(49g 50g) Fast Pascal's triangle and its relatives

[John Keith]

By definition, each entry in Pascal's triangle is the sum of the two numbers above it. This leads to a very fast method of computing a row of Pascal's triangle given the previous row (as a list) on the stack:

Code:


\<< 2.
  \<< +
  \>> DOSUBS 1 SWAP + 1 +
\>>

The following program returns rows 0 through n of Pascal's triangle as a list of lists. It calculates the first 100 rows (a 63K byte object) in less than 20 seconds. No external libraries are required.

Code:


\<< I\->R \-> n
  \<< { 1 } { 1 1 } 2. n
    FOR k k 1. + DUP 1. + 2. / IP SWAP 2. / IP \-> c f
      \<< DUP 1. c SUB 2.
        \<< +
        \>> DOSUBS 1 SWAP + DUP 1. f SUB REVLIST +
      \>>
    NEXT n 1. + \->LIST
  \>>
\>>

While generating Pascal's triangle is not very useful in general, the entries of Pascal's triangle are the binomial coefficients, which can be useful themselves.
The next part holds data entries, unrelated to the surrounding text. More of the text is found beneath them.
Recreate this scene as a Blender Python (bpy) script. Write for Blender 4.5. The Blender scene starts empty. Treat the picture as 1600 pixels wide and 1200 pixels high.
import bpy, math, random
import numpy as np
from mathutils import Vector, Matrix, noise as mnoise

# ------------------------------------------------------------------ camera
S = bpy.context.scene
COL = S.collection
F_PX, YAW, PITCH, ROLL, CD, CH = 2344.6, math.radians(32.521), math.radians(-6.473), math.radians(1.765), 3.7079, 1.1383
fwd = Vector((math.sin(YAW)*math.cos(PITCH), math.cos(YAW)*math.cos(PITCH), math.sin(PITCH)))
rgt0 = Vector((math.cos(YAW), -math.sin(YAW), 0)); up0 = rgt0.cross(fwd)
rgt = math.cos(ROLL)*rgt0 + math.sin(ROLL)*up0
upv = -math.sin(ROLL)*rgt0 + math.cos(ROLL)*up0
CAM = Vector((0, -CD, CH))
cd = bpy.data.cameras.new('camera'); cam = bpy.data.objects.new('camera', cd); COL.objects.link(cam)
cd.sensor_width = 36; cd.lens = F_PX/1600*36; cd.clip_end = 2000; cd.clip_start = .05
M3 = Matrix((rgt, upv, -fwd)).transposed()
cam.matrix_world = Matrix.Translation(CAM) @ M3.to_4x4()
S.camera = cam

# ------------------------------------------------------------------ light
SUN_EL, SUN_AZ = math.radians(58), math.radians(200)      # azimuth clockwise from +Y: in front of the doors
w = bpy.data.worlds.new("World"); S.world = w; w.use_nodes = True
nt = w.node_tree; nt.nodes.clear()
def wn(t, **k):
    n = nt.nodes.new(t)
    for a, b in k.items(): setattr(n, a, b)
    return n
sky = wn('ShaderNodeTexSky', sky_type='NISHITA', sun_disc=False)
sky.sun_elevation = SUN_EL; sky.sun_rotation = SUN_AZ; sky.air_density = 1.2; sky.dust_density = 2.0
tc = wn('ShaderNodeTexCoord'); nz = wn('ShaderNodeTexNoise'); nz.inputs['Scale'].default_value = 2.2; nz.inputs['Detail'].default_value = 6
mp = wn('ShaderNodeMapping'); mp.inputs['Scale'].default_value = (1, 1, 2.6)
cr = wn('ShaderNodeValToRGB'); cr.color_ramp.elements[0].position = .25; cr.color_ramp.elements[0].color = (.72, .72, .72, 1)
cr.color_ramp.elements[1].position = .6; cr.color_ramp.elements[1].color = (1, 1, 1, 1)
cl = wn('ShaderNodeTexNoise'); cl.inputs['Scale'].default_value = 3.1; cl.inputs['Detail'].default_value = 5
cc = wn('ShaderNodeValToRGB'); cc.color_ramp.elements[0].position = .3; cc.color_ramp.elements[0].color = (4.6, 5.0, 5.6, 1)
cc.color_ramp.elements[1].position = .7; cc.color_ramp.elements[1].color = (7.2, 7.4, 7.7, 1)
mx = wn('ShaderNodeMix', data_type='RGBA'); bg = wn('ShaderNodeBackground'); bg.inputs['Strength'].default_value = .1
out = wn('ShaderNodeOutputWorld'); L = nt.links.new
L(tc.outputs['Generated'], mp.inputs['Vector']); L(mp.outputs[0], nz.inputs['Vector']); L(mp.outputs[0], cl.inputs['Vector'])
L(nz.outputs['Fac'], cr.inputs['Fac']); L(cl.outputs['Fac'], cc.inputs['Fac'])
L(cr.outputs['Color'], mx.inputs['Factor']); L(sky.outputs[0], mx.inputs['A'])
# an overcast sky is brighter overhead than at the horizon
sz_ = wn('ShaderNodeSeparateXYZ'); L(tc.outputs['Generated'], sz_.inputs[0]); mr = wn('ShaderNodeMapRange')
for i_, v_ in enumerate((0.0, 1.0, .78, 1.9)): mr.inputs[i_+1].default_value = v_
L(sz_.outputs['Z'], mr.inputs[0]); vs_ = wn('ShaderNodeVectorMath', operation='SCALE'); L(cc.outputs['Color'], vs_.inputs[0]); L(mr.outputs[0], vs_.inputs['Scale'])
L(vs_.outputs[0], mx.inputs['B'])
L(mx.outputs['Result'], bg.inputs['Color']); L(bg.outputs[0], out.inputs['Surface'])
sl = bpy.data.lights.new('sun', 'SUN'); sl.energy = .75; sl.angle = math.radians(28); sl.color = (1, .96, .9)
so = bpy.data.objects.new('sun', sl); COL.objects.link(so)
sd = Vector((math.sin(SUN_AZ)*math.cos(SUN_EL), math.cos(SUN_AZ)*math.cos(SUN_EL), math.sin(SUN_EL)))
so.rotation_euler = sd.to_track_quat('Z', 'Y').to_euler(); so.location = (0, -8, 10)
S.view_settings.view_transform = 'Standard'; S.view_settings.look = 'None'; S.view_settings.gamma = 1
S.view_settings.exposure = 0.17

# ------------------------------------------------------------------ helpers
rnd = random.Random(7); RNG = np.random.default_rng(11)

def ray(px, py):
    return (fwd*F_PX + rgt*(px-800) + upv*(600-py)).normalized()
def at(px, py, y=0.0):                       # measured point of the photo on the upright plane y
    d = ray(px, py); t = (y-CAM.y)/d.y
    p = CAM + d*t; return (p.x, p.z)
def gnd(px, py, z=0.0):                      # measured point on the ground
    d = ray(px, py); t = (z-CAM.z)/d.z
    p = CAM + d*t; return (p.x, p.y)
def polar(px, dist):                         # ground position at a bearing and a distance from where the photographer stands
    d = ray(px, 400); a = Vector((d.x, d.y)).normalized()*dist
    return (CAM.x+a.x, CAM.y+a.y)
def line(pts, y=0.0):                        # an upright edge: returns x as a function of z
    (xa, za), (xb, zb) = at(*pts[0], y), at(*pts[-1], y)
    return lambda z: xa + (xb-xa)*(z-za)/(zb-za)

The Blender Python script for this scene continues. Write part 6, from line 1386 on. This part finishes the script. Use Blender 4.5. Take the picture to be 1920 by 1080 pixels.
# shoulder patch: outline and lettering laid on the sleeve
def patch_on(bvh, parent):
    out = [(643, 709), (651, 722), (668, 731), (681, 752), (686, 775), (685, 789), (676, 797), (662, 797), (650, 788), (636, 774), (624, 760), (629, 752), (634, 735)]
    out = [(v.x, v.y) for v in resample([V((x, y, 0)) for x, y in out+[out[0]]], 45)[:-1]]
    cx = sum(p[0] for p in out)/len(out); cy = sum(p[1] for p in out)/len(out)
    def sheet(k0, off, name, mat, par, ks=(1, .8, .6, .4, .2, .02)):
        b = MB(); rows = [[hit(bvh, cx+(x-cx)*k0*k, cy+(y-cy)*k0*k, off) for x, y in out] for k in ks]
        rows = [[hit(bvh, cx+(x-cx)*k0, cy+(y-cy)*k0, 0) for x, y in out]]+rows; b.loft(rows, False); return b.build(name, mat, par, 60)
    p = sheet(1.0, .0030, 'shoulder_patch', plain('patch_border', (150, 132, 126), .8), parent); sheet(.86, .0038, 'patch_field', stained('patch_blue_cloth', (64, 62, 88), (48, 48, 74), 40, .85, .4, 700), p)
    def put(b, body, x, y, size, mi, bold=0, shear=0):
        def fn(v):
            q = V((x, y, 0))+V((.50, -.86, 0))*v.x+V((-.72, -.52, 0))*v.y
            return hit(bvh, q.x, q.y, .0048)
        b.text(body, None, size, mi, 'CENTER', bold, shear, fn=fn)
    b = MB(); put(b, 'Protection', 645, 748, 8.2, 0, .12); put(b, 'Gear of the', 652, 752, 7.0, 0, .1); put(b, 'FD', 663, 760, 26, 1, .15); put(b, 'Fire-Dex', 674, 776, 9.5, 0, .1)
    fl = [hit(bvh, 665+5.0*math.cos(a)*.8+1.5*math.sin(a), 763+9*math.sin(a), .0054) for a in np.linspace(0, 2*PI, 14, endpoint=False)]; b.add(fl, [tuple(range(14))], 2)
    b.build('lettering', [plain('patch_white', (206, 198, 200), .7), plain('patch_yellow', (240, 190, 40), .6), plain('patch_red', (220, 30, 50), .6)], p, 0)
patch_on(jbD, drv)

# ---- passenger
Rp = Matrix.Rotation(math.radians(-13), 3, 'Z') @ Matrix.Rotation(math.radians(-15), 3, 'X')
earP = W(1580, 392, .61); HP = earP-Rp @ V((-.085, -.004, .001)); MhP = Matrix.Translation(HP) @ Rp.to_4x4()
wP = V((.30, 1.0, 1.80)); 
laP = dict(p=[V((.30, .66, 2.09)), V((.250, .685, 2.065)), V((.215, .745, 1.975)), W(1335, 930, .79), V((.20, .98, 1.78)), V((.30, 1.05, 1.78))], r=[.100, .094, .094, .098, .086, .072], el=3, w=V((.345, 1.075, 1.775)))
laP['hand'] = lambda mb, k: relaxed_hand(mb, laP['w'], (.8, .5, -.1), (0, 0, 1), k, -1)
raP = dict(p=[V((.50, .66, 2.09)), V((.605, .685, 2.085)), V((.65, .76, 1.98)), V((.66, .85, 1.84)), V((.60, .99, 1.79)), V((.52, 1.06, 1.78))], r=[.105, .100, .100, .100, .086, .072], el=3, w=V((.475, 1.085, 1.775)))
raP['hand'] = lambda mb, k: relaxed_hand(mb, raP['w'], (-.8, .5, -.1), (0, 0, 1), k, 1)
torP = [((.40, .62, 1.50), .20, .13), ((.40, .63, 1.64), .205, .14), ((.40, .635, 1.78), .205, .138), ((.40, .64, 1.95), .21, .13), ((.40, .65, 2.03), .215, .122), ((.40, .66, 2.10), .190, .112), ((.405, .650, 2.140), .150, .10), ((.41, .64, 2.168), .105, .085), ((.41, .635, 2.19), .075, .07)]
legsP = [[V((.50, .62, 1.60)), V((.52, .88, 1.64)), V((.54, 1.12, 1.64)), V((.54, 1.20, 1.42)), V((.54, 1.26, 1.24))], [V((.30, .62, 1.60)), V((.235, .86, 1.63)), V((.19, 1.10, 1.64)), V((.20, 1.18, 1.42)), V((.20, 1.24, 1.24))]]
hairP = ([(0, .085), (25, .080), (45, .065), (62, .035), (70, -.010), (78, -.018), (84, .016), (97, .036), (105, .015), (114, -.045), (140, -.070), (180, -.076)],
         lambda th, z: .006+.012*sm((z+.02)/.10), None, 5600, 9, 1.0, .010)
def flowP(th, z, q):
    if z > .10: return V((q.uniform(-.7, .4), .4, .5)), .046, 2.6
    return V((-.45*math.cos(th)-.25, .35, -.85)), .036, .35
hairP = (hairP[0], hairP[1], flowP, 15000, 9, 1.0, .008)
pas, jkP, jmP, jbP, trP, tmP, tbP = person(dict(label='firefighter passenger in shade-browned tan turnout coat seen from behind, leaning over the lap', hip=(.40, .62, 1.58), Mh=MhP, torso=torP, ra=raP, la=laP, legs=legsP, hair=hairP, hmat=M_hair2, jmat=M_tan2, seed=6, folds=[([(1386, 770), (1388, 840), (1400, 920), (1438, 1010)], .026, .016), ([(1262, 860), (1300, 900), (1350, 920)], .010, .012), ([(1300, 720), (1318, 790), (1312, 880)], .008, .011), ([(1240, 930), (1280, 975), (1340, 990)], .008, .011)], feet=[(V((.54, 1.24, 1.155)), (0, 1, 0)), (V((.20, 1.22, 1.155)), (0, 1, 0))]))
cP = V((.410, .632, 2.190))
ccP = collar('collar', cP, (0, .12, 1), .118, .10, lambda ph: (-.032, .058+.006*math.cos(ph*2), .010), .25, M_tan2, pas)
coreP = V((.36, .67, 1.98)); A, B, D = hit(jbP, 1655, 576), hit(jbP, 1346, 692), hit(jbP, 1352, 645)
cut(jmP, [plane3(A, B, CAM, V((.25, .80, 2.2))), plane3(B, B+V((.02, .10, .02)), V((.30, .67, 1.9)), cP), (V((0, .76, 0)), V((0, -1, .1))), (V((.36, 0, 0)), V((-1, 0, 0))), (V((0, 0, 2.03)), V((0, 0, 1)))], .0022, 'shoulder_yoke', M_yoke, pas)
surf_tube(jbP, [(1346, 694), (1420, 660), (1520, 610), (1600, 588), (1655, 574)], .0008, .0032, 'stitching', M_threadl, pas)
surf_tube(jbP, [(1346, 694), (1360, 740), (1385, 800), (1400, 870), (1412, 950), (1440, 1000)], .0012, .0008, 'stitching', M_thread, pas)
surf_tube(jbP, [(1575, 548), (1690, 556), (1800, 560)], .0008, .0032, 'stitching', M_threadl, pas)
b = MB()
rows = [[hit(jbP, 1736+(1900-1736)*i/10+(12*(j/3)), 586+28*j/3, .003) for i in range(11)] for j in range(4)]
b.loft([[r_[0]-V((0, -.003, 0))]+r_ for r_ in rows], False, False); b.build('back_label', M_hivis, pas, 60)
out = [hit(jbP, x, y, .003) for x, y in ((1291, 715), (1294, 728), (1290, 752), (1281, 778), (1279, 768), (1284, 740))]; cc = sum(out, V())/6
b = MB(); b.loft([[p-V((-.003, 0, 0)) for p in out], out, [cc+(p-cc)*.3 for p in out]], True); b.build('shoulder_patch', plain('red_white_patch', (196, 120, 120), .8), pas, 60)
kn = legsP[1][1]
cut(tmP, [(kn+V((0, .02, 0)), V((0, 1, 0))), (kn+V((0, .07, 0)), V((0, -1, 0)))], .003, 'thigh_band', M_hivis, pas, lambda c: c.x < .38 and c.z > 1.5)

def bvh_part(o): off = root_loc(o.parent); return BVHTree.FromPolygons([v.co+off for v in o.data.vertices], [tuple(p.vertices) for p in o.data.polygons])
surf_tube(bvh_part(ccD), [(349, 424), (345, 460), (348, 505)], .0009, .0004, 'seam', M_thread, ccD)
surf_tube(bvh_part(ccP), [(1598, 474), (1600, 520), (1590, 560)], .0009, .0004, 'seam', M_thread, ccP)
As an example, here is a program, based on the one above, which returns the ordered Bell numbers from 0 through n:

Code:


\<< I\->R \-> n
  \<< 1 DUP DUP2 2. \->LIST 2. n
    FOR k k 1. + DUP 1. + 2. / IP SWAP 2. / IP \-> c f
      \<< k 1. + ROLLD k DUPN k \->LIST REVLIST k 2. + ROLL 1. c SUB 2.
        \<< +
        \>> DOSUBS 1 SWAP + DUP 1. f SUB REVLIST + DUP TAIL SWAP UNROT * \GSLIST SWAP
      \>>
    NEXT DROP n 1. + \->LIST
  \>>
\>>

This program should be used in exact mode as the numbers involved are very large. However, all three programs in this post will work on the HP48g/gx.